### Aim of the task
Set down each line of the material that follows, exactly, with no pictures.
:: Material supplied
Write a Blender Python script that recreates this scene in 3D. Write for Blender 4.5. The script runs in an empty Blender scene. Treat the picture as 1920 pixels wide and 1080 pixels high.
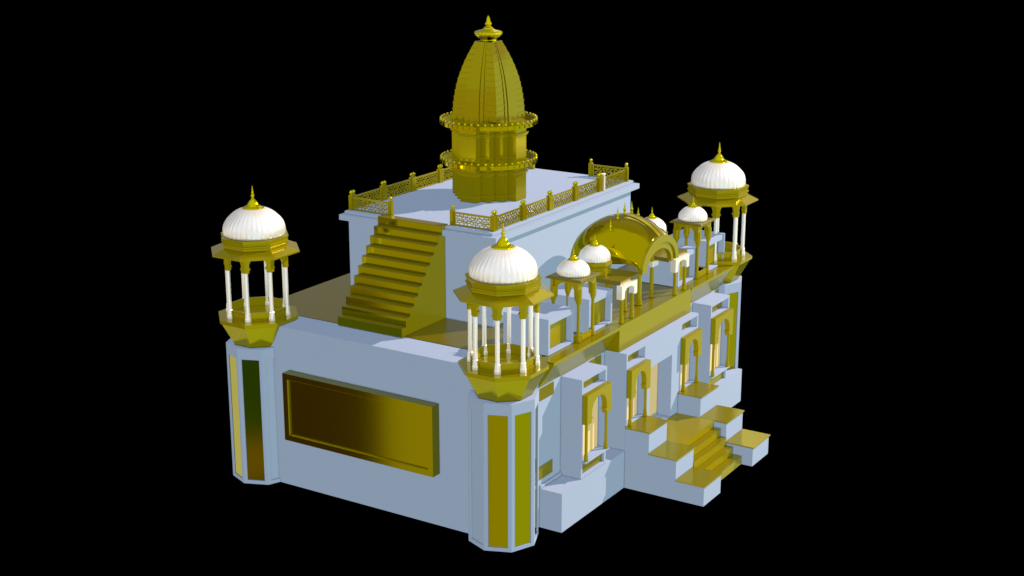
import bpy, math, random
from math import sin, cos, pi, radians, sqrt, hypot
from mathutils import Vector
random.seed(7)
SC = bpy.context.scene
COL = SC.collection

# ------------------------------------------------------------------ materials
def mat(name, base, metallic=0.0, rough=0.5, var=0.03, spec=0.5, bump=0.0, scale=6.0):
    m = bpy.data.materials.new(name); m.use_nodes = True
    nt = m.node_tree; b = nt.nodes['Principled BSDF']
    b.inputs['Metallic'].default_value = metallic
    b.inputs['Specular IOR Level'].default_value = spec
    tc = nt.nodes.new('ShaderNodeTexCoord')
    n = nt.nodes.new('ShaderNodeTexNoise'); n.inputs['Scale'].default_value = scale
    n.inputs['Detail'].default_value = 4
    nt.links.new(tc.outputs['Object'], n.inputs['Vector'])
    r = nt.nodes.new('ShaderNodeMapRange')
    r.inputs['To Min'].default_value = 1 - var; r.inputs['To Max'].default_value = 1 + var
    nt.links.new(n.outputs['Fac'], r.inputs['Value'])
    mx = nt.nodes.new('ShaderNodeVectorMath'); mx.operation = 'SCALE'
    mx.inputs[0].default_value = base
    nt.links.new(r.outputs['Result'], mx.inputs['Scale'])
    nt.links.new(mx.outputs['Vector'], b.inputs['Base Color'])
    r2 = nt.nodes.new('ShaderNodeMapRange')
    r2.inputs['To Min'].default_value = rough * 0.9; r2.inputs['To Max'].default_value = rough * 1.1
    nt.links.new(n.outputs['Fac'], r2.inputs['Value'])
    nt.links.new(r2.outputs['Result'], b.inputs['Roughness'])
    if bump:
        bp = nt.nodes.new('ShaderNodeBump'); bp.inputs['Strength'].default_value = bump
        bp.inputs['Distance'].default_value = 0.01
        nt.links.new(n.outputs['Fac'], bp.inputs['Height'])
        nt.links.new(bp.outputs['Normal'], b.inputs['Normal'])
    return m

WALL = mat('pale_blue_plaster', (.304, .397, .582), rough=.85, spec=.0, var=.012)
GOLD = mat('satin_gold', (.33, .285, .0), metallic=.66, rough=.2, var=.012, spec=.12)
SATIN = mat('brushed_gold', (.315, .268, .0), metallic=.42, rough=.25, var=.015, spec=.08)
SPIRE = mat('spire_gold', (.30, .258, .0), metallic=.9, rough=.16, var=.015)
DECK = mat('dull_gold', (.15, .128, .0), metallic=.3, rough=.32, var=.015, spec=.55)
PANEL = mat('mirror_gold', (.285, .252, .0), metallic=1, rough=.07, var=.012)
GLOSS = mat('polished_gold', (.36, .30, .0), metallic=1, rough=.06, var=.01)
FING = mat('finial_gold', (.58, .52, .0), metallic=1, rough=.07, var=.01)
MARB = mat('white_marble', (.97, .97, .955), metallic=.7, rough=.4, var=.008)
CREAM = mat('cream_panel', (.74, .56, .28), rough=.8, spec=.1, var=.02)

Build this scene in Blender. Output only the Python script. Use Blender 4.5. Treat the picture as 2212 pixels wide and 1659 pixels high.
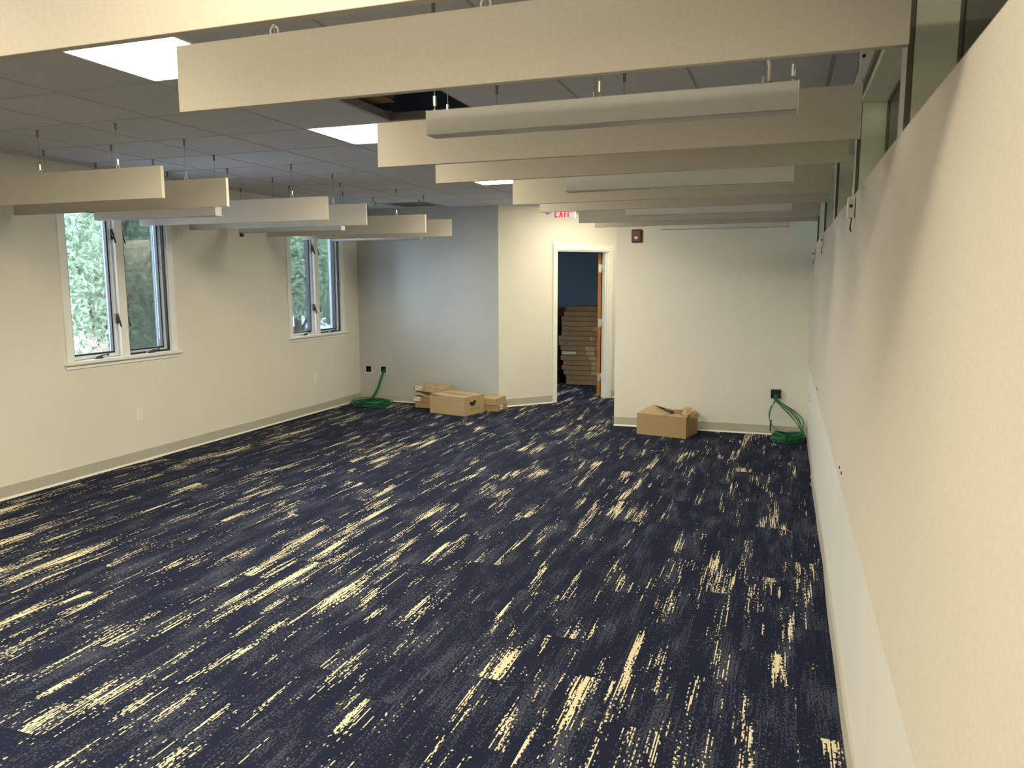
::::
### Solution below
Write a Blender Python script that recreates this scene in 3D. Write for Blender 4.5. The script runs in an empty Blender scene. Treat the picture as 1920 pixels wide and 1080 pixels high.
import bpy, math, random
from math import sin, cos, pi, radians, sqrt, hypot
from mathutils import Vector
random.seed(7)
SC = bpy.context.scene
COL = SC.collection

# ------------------------------------------------------------------ materials
def mat(name, base, metallic=0.0, rough=0.5, var=0.03, spec=0.5, bump=0.0, scale=6.0):
    m = bpy.data.materials.new(name); m.use_nodes = True
    nt = m.node_tree; b = nt.nodes['Principled BSDF']
    b.inputs['Metallic'].default_value = metallic
    b.inputs['Specular IOR Level'].default_value = spec
    tc = nt.nodes.new('ShaderNodeTexCoord')
    n = nt.nodes.new('ShaderNodeTexNoise'); n.inputs['Scale'].default_value = scale
    n.inputs['Detail'].default_value = 4
    nt.links.new(tc.outputs['Object'], n.inputs['Vector'])
    r = nt.nodes.new('ShaderNodeMapRange')
    r.inputs['To Min'].default_value = 1 - var; r.inputs['To Max'].default_value = 1 + var
    nt.links.new(n.outputs['Fac'], r.inputs['Value'])
    mx = nt.nodes.new('ShaderNodeVectorMath'); mx.operation = 'SCALE'
    mx.inputs[0].default_value = base
    nt.links.new(r.outputs['Result'], mx.inputs['Scale'])
    nt.links.new(mx.outputs['Vector'], b.inputs['Base Color'])
    r2 = nt.nodes.new('ShaderNodeMapRange')
    r2.inputs['To Min'].default_value = rough * 0.9; r2.inputs['To Max'].default_value = rough * 1.1
    nt.links.new(n.outputs['Fac'], r2.inputs['Value'])
    nt.links.new(r2.outputs['Result'], b.inputs['Roughness'])
    if bump:
        bp = nt.nodes.new('ShaderNodeBump'); bp.inputs['Strength'].default_value = bump
        bp.inputs['Distance'].default_value = 0.01
        nt.links.new(n.outputs['Fac'], bp.inputs['Height'])
        nt.links.new(bp.outputs['Normal'], b.inputs['Normal'])
    return m

WALL = mat('pale_blue_plaster', (.304, .397, .582), rough=.85, spec=.0, var=.012)
GOLD = mat('satin_gold', (.33, .285, .0), metallic=.66, rough=.2, var=.012, spec=.12)
SATIN = mat('brushed_gold', (.315, .268, .0), metallic=.42, rough=.25, var=.015, spec=.08)
SPIRE = mat('spire_gold', (.30, .258, .0), metallic=.9, rough=.16, var=.015)
DECK = mat('dull_gold', (.15, .128, .0), metallic=.3, rough=.32, var=.015, spec=.55)
PANEL = mat('mirror_gold', (.285, .252, .0), metallic=1, rough=.07, var=.012)
GLOSS = mat('polished_gold', (.36, .30, .0), metallic=1, rough=.06, var=.01)
FING = mat('finial_gold', (.58, .52, .0), metallic=1, rough=.07, var=.01)
MARB = mat('white_marble', (.97, .97, .955), metallic=.7, rough=.4, var=.008)
CREAM = mat('cream_panel', (.74, .56, .28), rough=.8, spec=.1, var=.02)

Build this scene in Blender. Output only the Python script. Use Blender 4.5. Treat the picture as 2212 pixels wide and 1659 pixels high.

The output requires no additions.